The task —
Exactly retype the lines of the material from its first line to the line with "mesh('lining_disc', V, F, M_lining, lid, smooth=False)", including both.

Working data —
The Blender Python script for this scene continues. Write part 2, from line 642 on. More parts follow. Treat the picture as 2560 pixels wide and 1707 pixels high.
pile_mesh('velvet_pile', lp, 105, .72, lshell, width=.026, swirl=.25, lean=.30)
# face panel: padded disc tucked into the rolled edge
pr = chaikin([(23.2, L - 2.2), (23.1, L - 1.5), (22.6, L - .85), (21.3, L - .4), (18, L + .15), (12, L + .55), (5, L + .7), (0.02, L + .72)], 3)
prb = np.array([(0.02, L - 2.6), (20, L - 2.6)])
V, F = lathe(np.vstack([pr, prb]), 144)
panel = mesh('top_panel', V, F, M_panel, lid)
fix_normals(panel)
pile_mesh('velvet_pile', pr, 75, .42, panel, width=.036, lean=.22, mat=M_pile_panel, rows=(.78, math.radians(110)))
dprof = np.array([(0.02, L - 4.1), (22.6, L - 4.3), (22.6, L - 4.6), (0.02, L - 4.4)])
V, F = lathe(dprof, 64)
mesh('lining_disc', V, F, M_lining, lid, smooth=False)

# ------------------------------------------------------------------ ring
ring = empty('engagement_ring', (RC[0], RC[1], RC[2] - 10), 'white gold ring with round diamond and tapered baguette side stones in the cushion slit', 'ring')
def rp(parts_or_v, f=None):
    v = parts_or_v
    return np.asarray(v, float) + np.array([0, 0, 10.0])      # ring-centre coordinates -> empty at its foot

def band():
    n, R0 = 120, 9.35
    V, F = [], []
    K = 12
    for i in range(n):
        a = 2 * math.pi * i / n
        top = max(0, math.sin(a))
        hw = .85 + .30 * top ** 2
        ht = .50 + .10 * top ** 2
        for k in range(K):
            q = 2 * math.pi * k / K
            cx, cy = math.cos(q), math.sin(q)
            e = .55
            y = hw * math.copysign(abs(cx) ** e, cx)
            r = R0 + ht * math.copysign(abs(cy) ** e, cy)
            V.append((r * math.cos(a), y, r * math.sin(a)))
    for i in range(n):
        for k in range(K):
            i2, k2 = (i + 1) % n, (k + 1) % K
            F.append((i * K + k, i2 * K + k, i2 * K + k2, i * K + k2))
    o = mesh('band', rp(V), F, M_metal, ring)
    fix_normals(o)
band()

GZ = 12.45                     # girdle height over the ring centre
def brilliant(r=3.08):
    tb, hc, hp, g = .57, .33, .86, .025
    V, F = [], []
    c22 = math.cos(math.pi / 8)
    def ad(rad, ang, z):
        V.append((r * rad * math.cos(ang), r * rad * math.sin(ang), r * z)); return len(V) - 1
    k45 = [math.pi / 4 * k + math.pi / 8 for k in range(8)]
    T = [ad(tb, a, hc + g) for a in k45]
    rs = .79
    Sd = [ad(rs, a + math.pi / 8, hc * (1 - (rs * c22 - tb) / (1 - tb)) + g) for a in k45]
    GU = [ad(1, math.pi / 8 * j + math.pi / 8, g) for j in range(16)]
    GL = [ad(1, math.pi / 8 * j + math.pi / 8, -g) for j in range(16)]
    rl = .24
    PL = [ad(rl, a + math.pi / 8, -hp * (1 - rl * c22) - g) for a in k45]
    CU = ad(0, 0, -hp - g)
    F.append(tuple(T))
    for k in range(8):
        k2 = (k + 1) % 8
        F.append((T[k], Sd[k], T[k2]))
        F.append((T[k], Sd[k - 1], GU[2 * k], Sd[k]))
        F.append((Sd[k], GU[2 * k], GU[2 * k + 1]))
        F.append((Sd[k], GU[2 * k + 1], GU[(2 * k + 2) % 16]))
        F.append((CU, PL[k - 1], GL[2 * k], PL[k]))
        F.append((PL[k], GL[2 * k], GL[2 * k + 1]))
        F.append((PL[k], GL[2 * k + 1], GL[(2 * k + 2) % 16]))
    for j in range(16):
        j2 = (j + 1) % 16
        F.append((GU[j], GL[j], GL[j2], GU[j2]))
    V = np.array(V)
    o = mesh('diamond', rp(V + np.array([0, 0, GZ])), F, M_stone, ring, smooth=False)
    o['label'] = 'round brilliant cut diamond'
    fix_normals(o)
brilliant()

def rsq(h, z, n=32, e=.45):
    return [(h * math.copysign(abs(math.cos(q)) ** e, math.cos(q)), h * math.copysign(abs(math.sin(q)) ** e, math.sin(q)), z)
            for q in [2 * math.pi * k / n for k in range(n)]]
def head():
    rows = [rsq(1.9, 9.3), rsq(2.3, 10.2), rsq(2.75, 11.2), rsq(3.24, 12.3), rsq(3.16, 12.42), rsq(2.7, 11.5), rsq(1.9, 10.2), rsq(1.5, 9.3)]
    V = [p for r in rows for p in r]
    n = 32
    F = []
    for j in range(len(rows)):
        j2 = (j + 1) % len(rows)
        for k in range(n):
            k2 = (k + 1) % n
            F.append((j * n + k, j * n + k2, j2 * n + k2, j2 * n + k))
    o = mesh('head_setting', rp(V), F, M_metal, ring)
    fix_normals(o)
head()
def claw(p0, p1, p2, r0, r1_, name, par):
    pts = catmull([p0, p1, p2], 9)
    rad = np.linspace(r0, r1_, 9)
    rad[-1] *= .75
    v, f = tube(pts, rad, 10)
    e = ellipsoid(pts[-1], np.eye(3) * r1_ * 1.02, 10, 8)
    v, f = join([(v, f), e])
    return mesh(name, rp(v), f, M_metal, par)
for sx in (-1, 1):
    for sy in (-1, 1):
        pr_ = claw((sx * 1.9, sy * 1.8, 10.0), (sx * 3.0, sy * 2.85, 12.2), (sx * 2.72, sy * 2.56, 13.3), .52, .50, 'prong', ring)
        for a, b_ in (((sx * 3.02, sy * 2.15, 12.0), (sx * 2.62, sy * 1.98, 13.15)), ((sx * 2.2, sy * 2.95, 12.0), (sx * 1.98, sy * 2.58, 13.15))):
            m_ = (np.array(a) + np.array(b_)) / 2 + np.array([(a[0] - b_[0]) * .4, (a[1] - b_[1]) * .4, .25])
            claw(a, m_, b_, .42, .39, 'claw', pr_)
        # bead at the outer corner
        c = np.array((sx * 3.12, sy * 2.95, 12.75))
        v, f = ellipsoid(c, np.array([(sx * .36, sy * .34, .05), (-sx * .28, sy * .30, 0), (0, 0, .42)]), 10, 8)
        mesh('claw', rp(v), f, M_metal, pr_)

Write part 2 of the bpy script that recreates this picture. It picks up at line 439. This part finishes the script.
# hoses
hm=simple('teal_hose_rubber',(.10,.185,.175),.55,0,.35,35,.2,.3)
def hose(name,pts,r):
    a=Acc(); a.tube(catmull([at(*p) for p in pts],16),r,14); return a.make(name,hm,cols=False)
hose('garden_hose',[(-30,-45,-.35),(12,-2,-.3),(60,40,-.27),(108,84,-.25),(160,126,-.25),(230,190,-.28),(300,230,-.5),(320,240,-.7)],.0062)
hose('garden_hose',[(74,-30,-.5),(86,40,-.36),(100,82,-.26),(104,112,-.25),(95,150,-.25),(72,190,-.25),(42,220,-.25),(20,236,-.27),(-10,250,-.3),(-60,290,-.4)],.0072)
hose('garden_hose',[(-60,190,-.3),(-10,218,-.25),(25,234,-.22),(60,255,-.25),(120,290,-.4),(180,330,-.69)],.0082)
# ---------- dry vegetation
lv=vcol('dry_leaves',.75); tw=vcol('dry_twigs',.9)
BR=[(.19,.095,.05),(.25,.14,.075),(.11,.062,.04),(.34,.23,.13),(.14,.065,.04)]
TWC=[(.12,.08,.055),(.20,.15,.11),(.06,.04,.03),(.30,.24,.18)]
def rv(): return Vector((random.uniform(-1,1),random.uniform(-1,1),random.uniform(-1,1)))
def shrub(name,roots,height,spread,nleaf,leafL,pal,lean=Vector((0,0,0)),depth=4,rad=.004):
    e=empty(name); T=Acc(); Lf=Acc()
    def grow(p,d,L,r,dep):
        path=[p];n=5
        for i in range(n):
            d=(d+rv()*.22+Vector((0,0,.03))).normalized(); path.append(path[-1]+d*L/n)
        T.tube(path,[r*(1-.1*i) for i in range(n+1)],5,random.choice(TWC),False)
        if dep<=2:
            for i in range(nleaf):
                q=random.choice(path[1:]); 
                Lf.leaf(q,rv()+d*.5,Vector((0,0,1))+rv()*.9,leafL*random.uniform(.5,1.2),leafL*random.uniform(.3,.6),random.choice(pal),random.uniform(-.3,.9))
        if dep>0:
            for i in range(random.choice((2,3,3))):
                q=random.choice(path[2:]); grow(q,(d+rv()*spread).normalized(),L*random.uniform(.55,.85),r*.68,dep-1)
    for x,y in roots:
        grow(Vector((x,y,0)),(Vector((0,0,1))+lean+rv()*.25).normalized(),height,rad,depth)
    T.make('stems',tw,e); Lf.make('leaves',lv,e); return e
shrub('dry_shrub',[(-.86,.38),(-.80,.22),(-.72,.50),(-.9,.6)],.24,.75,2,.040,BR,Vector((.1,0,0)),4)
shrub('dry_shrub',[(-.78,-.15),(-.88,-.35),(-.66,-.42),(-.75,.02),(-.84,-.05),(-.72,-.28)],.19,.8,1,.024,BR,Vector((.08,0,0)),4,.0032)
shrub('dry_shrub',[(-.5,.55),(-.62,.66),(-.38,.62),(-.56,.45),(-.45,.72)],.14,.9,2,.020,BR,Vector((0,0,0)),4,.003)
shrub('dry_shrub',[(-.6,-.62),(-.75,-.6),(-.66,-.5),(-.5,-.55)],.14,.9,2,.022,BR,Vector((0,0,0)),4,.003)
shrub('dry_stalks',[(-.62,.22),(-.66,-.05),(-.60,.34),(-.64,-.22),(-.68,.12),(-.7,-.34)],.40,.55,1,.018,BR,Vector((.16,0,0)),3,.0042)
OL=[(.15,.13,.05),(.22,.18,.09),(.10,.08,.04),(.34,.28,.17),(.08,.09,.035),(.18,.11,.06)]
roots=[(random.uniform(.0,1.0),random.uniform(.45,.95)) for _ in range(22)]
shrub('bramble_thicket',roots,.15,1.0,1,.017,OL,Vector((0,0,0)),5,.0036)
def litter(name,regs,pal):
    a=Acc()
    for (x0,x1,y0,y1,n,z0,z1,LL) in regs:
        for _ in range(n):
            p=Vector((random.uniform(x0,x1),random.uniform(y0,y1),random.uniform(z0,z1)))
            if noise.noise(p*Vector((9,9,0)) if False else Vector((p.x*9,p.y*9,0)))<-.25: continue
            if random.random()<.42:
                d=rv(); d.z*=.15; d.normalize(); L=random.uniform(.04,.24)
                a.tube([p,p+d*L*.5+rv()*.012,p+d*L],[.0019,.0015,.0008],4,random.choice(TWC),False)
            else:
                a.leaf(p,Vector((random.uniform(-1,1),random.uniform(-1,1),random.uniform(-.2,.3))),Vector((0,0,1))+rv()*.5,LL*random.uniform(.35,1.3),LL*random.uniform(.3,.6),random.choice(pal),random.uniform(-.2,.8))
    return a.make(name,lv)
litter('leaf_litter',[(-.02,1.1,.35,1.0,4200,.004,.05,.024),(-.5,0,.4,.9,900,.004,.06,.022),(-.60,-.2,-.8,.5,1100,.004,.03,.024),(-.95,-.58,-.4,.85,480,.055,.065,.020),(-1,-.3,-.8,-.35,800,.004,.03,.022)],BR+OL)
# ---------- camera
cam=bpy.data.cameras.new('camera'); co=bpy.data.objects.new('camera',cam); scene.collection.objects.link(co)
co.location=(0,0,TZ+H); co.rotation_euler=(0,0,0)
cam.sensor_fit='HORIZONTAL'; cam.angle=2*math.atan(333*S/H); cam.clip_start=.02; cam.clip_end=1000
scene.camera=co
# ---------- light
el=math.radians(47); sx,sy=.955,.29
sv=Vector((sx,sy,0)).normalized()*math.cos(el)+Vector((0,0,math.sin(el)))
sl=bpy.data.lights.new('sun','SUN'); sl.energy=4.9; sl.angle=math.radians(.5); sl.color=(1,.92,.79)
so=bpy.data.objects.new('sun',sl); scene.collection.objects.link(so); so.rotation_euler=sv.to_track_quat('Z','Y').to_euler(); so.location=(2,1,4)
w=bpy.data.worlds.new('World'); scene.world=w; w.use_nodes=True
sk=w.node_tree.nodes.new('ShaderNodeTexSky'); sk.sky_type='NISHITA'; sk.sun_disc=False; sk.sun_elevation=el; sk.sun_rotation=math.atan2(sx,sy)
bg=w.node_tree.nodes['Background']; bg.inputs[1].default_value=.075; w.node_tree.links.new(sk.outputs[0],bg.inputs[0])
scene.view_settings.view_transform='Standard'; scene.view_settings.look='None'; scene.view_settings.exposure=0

Task solution —
The Blender Python script for this scene continues. Write part 2, from line 642 on. More parts follow. Treat the picture as 2560 pixels wide and 1707 pixels high.
pile_mesh('velvet_pile', lp, 105, .72, lshell, width=.026, swirl=.25, lean=.30)
# face panel: padded disc tucked into the rolled edge
pr = chaikin([(23.2, L - 2.2), (23.1, L - 1.5), (22.6, L - .85), (21.3, L - .4), (18, L + .15), (12, L + .55), (5, L + .7), (0.02, L + .72)], 3)
prb = np.array([(0.02, L - 2.6), (20, L - 2.6)])
V, F = lathe(np.vstack([pr, prb]), 144)
panel = mesh('top_panel', V, F, M_panel, lid)
fix_normals(panel)
pile_mesh('velvet_pile', pr, 75, .42, panel, width=.036, lean=.22, mat=M_pile_panel, rows=(.78, math.radians(110)))
dprof = np.array([(0.02, L - 4.1), (22.6, L - 4.3), (22.6, L - 4.6), (0.02, L - 4.4)])
V, F = lathe(dprof, 64)
mesh('lining_disc', V, F, M_lining, lid, smooth=False)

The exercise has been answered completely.